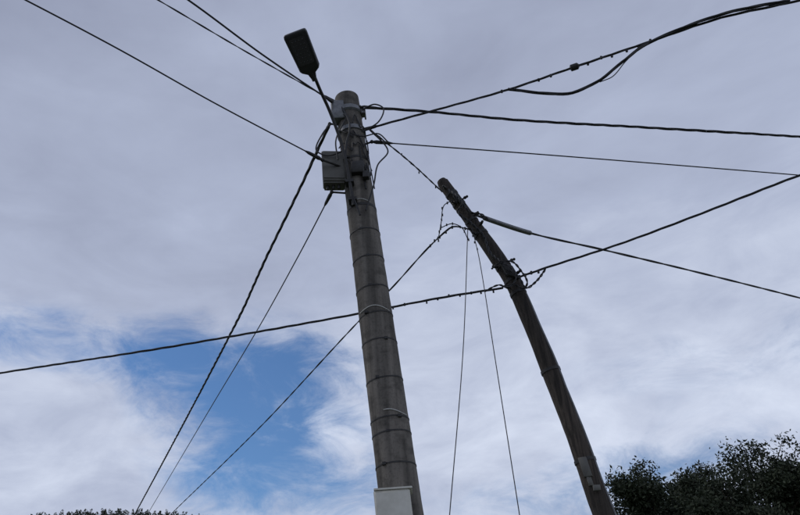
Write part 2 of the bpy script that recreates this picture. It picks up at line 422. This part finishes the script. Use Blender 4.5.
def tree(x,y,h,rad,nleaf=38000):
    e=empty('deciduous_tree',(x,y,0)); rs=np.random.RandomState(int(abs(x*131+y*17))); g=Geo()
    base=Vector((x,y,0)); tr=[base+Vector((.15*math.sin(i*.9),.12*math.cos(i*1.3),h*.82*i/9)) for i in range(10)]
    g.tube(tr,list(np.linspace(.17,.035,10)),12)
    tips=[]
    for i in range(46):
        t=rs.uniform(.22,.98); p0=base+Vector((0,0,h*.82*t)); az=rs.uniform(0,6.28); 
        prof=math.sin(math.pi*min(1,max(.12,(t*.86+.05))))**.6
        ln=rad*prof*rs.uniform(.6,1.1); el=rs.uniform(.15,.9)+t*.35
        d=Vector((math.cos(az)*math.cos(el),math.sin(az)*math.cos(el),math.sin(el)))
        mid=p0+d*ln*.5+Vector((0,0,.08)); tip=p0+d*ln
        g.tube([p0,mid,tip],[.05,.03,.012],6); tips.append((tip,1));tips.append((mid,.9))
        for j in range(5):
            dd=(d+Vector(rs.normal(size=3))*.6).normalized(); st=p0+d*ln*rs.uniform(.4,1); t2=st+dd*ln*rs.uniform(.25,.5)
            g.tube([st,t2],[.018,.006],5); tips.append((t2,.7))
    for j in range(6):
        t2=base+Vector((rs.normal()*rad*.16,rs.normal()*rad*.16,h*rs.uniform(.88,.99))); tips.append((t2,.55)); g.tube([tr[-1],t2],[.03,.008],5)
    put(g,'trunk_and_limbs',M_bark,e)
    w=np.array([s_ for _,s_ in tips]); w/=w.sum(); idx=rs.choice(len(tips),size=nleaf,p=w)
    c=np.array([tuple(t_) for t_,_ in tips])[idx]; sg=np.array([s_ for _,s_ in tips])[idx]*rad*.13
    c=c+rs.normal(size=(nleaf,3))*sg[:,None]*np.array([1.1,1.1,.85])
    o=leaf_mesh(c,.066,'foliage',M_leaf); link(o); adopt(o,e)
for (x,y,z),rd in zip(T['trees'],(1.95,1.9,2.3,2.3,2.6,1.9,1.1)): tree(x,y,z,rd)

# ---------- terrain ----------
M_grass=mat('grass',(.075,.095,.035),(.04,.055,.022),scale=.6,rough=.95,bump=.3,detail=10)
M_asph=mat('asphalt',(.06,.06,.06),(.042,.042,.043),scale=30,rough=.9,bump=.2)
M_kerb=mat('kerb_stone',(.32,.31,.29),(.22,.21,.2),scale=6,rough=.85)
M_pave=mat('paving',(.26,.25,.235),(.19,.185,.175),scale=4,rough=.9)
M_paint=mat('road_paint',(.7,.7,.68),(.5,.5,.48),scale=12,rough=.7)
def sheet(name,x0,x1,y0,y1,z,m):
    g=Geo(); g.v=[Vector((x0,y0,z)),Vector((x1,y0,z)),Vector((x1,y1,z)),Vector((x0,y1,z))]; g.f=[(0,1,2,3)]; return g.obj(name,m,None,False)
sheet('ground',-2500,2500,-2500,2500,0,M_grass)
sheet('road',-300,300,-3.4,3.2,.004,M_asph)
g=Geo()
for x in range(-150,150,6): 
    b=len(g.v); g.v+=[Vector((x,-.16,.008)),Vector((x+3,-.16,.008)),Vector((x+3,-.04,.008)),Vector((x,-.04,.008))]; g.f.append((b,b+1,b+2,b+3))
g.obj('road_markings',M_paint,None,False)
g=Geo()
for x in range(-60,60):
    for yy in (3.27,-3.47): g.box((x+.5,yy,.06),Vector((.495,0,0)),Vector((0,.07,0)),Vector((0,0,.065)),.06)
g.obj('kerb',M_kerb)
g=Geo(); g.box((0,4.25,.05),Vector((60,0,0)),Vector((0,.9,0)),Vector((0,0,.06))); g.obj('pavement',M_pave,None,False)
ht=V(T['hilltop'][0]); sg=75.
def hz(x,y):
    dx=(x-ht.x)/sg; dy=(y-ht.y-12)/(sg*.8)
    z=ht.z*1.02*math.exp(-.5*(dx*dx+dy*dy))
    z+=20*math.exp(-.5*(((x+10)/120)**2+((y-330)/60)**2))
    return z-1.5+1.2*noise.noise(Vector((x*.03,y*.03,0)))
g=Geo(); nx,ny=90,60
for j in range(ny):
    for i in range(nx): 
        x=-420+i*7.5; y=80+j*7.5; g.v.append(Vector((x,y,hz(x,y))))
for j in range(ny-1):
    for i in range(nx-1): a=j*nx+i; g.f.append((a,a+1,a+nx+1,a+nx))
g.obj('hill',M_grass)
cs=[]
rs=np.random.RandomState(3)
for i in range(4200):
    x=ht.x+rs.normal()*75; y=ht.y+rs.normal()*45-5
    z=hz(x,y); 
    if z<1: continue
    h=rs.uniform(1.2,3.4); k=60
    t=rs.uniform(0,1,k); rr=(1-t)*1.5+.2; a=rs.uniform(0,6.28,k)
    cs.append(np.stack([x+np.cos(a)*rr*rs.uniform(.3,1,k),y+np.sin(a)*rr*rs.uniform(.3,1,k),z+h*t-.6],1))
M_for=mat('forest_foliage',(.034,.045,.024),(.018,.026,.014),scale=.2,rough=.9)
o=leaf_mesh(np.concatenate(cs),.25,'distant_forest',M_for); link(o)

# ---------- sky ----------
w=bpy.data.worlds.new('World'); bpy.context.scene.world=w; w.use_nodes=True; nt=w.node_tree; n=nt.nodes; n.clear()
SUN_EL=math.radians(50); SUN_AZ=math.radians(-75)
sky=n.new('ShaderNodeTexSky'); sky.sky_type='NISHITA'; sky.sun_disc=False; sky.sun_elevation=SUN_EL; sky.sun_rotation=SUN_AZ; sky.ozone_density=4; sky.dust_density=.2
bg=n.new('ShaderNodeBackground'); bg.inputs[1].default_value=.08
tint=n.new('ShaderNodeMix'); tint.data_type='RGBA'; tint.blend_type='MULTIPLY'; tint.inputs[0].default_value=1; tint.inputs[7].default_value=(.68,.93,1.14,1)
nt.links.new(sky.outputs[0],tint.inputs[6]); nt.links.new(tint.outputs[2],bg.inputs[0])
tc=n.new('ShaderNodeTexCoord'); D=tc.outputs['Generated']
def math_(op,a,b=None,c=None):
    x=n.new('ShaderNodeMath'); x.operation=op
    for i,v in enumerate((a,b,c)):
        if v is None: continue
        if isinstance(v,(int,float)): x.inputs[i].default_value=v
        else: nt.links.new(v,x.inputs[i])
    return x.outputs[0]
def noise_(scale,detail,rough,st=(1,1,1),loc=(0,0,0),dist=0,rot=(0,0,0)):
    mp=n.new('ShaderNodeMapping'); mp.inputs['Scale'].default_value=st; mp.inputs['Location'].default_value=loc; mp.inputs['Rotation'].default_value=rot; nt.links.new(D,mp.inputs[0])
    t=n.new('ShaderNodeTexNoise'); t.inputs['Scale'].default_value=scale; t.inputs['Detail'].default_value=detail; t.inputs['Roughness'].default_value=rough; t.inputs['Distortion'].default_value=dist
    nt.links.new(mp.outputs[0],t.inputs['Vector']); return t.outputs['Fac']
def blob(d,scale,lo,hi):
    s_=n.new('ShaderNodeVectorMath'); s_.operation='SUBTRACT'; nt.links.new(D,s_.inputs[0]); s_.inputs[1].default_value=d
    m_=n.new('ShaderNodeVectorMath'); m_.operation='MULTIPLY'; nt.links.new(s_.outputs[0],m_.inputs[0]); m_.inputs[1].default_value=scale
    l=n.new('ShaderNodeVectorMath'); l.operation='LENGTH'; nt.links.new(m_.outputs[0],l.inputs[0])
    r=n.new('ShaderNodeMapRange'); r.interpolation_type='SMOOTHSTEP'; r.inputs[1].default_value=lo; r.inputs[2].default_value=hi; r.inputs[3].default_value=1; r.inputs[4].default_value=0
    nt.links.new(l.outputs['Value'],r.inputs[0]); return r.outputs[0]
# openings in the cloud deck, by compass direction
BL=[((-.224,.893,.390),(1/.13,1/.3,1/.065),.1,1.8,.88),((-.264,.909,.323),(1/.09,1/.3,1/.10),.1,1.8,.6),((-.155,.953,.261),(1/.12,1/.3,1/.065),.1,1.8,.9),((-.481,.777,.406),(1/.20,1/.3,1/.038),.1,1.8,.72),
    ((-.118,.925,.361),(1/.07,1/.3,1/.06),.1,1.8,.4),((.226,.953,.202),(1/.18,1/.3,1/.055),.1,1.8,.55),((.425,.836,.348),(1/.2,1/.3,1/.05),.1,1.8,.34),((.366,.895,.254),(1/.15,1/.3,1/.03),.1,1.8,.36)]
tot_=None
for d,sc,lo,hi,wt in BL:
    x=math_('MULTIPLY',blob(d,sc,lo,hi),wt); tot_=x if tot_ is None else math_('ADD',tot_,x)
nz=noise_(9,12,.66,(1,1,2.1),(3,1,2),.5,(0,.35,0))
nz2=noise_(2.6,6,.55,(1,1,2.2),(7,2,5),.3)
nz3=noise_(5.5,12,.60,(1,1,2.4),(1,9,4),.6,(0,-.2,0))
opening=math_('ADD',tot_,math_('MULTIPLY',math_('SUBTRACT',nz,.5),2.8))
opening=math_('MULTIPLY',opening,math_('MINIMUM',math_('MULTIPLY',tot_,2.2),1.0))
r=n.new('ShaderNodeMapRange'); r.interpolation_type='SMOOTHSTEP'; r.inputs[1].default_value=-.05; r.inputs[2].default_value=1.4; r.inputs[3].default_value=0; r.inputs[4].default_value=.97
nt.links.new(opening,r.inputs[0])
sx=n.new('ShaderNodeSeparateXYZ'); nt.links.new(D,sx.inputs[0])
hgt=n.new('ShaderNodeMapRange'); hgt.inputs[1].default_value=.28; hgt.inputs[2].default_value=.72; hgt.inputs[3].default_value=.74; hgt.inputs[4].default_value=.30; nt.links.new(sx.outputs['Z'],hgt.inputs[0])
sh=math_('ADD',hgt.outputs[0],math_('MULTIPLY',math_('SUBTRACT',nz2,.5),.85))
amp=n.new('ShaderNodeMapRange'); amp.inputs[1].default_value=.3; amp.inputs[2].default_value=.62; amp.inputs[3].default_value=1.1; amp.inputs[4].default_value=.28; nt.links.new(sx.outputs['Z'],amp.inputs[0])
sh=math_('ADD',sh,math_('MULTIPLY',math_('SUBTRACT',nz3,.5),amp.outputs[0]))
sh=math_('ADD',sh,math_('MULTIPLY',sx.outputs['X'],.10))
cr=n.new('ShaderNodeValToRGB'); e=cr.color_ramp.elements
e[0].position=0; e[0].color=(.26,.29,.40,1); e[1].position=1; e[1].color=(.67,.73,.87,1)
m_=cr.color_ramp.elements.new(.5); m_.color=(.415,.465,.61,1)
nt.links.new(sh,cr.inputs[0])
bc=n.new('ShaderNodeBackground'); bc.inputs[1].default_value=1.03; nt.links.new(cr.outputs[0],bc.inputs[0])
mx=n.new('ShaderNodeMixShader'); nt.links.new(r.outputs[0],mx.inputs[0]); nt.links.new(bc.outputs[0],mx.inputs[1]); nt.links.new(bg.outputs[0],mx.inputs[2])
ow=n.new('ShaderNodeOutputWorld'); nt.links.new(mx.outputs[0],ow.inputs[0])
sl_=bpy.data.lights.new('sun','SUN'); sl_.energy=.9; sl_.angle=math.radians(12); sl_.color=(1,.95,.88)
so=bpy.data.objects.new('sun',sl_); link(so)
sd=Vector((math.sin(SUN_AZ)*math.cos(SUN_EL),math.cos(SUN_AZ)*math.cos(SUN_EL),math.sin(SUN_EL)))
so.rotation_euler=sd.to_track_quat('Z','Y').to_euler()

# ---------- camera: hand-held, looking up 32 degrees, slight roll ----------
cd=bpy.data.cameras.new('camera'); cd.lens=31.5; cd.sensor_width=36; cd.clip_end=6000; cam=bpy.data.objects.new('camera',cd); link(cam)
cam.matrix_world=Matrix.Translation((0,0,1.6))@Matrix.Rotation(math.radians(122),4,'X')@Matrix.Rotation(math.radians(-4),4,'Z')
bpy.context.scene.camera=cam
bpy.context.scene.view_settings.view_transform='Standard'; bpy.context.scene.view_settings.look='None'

────────────────

→ WHAT THE EXERCISE ASKS
Leave out the pictures and restate, word for word, the lines from the top of the data through the line containing "for (x,y,z),rd in", both included.

→ ANSWER FOR THIS EXERCISE
Write part 2 of the bpy script that recreates this picture. It picks up at line 422. This part finishes the script. Use Blender 4.5.
def tree(x,y,h,rad,nleaf=38000):
    e=empty('deciduous_tree',(x,y,0)); rs=np.random.RandomState(int(abs(x*131+y*17))); g=Geo()
    base=Vector((x,y,0)); tr=[base+Vector((.15*math.sin(i*.9),.12*math.cos(i*1.3),h*.82*i/9)) for i in range(10)]
    g.tube(tr,list(np.linspace(.17,.035,10)),12)
    tips=[]
    for i in range(46):
        t=rs.uniform(.22,.98); p0=base+Vector((0,0,h*.82*t)); az=rs.uniform(0,6.28); 
        prof=math.sin(math.pi*min(1,max(.12,(t*.86+.05))))**.6
        ln=rad*prof*rs.uniform(.6,1.1); el=rs.uniform(.15,.9)+t*.35
        d=Vector((math.cos(az)*math.cos(el),math.sin(az)*math.cos(el),math.sin(el)))
        mid=p0+d*ln*.5+Vector((0,0,.08)); tip=p0+d*ln
        g.tube([p0,mid,tip],[.05,.03,.012],6); tips.append((tip,1));tips.append((mid,.9))
        for j in range(5):
            dd=(d+Vector(rs.normal(size=3))*.6).normalized(); st=p0+d*ln*rs.uniform(.4,1); t2=st+dd*ln*rs.uniform(.25,.5)
            g.tube([st,t2],[.018,.006],5); tips.append((t2,.7))
    for j in range(6):
        t2=base+Vector((rs.normal()*rad*.16,rs.normal()*rad*.16,h*rs.uniform(.88,.99))); tips.append((t2,.55)); g.tube([tr[-1],t2],[.03,.008],5)
    put(g,'trunk_and_limbs',M_bark,e)
    w=np.array([s_ for _,s_ in tips]); w/=w.sum(); idx=rs.choice(len(tips),size=nleaf,p=w)
    c=np.array([tuple(t_) for t_,_ in tips])[idx]; sg=np.array([s_ for _,s_ in tips])[idx]*rad*.13
    c=c+rs.normal(size=(nleaf,3))*sg[:,None]*np.array([1.1,1.1,.85])
    o=leaf_mesh(c,.066,'foliage',M_leaf); link(o); adopt(o,e)
for (x,y,z),rd in zip(T['trees'],(1.95,1.9,2.3,2.3,2.6,1.9,1.1)): tree(x,y,z,rd)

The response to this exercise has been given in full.